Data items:
>> Begin

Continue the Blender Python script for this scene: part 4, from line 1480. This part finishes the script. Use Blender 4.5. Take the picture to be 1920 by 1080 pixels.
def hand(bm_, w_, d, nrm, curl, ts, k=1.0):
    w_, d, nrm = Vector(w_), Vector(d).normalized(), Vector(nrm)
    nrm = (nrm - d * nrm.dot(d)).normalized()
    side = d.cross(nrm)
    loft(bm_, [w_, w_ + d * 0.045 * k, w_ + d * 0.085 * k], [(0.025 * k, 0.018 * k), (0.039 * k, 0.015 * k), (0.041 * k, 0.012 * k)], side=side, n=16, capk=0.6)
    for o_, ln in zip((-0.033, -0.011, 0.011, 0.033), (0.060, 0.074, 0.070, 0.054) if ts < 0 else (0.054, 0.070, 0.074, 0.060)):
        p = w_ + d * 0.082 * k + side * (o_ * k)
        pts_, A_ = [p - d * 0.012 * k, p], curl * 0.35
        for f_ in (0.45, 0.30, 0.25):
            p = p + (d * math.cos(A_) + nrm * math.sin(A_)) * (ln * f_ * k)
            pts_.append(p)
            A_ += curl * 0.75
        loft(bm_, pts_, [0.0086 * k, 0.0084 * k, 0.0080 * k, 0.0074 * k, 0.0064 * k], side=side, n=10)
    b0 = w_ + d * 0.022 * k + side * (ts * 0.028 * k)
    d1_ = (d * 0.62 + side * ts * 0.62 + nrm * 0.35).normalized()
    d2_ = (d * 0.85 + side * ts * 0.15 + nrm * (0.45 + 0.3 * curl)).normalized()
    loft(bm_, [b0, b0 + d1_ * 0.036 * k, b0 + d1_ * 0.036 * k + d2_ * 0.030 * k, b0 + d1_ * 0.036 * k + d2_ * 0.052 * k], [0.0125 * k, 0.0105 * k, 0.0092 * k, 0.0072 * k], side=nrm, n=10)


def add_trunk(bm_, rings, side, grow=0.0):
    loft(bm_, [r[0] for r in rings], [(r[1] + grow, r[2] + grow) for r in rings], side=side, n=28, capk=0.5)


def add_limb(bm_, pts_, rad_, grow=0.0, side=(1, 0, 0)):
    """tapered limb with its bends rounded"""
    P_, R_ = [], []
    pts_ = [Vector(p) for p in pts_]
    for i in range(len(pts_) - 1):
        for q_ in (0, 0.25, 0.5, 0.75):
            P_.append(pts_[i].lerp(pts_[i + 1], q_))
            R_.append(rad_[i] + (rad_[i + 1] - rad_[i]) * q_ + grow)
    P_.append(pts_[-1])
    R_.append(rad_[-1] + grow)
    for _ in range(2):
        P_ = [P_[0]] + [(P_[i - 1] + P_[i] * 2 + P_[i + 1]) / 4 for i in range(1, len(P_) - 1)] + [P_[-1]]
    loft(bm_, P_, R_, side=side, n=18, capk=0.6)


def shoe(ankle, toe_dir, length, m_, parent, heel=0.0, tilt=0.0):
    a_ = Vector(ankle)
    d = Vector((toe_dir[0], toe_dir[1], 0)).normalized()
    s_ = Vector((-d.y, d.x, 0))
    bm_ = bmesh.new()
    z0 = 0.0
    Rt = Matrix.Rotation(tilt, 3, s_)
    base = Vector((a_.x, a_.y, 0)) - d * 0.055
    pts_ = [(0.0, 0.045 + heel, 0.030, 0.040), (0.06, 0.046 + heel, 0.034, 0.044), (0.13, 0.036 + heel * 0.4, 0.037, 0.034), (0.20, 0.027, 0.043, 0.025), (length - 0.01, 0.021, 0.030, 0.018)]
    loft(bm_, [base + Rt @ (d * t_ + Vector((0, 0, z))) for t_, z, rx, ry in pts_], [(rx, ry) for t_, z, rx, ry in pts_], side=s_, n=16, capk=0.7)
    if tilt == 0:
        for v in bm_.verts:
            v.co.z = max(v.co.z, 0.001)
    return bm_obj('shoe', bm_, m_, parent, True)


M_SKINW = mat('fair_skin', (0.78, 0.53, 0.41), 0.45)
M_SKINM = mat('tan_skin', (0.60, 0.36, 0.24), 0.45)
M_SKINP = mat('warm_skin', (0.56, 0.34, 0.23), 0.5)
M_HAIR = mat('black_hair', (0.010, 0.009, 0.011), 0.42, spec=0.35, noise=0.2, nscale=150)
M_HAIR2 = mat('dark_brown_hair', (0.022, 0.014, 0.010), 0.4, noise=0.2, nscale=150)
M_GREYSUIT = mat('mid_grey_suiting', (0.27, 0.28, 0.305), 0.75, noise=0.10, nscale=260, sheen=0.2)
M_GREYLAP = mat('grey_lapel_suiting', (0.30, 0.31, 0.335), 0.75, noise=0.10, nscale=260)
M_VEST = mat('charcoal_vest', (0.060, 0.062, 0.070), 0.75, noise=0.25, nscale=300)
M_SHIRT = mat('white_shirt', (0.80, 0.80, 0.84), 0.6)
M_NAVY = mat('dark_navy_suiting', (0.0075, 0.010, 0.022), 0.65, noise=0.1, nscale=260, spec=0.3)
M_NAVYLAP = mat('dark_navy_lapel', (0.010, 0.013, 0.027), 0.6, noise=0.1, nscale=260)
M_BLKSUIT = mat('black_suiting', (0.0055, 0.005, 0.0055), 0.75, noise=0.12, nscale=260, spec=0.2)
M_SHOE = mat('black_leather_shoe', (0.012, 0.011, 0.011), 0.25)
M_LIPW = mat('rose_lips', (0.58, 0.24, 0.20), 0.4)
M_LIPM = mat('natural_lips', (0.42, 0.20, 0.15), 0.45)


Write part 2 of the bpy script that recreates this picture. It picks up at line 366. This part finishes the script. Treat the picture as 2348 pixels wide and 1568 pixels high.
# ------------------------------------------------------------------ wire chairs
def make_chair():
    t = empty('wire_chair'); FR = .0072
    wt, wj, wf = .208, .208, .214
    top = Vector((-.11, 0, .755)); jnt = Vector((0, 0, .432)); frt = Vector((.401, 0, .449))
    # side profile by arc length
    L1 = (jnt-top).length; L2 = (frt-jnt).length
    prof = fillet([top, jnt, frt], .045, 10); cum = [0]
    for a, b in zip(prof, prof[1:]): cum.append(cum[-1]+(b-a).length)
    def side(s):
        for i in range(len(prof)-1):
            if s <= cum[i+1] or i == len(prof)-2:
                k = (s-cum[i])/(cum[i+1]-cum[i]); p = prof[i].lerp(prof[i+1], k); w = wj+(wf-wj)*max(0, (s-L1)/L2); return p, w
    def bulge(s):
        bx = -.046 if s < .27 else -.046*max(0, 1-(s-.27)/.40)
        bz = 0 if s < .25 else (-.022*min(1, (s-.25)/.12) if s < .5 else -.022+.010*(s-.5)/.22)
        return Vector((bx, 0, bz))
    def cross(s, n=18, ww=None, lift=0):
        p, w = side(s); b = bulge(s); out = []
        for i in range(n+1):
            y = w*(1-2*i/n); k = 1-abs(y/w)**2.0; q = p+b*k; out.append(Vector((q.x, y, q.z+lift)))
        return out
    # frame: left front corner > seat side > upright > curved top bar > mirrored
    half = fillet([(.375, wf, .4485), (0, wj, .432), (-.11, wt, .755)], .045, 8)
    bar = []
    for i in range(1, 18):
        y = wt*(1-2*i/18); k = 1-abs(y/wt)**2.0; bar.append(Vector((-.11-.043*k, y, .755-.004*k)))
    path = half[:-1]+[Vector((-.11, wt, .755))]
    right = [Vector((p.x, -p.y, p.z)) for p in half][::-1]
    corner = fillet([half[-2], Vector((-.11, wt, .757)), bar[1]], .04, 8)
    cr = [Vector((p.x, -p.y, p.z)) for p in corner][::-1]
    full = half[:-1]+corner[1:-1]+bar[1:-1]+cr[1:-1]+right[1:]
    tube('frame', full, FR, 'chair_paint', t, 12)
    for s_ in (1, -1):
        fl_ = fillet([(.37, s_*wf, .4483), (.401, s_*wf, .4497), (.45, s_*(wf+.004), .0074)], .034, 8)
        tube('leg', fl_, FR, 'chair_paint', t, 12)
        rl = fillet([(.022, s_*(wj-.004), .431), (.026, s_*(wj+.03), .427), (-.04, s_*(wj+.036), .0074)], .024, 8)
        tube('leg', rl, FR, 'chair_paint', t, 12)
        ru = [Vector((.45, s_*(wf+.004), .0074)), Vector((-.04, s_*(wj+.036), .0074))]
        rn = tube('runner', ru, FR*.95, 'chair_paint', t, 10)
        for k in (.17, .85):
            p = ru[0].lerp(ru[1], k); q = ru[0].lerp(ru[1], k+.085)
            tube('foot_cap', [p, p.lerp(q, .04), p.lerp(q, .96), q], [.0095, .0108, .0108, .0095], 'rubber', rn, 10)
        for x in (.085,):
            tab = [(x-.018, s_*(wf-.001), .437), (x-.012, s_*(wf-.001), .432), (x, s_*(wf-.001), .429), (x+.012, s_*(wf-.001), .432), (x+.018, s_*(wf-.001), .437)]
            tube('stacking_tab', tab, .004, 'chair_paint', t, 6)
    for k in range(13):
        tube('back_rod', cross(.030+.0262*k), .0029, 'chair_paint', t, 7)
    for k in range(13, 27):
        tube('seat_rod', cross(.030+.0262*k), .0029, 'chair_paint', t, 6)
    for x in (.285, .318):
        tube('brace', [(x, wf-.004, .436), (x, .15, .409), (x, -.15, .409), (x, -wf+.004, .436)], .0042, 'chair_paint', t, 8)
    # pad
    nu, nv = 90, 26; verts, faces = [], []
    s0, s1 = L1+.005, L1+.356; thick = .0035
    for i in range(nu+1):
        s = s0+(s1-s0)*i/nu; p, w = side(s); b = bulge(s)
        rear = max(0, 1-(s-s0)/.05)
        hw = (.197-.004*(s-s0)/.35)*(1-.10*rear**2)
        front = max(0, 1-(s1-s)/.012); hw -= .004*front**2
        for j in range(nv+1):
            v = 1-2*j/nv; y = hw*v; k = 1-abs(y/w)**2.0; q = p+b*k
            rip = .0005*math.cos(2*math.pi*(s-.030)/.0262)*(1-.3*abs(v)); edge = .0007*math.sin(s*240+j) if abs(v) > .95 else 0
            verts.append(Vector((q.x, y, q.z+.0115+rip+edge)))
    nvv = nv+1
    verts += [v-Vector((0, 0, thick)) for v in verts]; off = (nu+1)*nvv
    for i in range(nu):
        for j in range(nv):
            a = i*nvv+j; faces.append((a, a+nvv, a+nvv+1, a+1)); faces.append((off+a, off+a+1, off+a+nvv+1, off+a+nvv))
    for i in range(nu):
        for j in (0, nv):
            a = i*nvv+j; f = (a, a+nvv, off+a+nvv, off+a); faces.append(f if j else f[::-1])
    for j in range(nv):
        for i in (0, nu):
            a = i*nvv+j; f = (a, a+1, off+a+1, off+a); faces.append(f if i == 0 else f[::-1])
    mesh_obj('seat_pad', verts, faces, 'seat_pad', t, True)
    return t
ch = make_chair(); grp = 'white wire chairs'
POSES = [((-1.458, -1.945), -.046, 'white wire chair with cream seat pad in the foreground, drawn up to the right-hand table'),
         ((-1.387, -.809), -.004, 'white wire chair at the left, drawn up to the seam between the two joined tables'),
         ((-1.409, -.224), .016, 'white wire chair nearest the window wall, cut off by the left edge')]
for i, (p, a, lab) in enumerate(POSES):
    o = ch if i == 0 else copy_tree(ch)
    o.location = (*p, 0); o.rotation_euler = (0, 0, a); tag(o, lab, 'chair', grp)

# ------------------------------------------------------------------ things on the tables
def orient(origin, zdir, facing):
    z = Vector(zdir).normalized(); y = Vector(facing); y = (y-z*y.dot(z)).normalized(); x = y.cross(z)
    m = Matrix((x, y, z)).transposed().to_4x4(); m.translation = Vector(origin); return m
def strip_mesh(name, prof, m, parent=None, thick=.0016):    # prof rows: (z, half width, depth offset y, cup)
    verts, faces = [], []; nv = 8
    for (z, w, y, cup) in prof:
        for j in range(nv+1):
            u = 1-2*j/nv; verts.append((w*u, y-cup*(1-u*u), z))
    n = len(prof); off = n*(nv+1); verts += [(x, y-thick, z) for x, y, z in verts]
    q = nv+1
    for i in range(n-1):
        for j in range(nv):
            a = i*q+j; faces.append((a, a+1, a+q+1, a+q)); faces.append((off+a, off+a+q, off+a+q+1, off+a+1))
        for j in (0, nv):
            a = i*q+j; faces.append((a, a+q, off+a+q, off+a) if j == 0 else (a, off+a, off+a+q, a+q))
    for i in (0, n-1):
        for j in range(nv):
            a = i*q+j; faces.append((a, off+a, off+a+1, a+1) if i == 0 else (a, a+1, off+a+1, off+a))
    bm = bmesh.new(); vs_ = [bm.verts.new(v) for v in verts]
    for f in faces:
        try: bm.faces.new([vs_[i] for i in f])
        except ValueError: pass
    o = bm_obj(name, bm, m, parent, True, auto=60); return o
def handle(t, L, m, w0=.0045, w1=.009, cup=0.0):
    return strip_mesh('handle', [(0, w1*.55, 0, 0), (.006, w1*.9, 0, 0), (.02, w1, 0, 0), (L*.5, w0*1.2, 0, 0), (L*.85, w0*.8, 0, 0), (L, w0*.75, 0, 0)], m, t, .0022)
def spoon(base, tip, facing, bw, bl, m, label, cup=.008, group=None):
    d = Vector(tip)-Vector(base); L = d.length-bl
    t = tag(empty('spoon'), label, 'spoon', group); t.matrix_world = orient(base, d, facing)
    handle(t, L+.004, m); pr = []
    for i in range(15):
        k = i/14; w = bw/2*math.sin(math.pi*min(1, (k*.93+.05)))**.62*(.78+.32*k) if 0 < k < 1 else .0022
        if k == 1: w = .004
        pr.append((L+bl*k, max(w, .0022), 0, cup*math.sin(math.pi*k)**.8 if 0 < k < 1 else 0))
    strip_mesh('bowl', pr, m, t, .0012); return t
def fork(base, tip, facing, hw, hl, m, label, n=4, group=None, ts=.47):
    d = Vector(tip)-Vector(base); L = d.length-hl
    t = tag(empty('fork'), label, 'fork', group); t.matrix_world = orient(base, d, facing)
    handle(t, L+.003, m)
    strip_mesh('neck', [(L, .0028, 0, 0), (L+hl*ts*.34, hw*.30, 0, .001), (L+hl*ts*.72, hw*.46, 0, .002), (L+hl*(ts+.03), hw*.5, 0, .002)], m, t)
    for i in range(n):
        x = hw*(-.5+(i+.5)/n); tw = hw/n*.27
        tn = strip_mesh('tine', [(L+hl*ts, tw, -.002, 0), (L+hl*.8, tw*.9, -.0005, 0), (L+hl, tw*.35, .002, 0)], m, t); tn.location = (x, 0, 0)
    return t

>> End

Do this – Identify the lines of the entries containing the string "script". Copy each such line.

Final result –
Continue the Blender Python script for this scene: part 4, from line 1480. This part finishes the script. Use Blender 4.5. Take the picture to be 1920 by 1080 pixels.
Write part 2 of the bpy script that recreates this picture. It picks up at line 366. This part finishes the script. Treat the picture as 2348 pixels wide and 1568 pixels high.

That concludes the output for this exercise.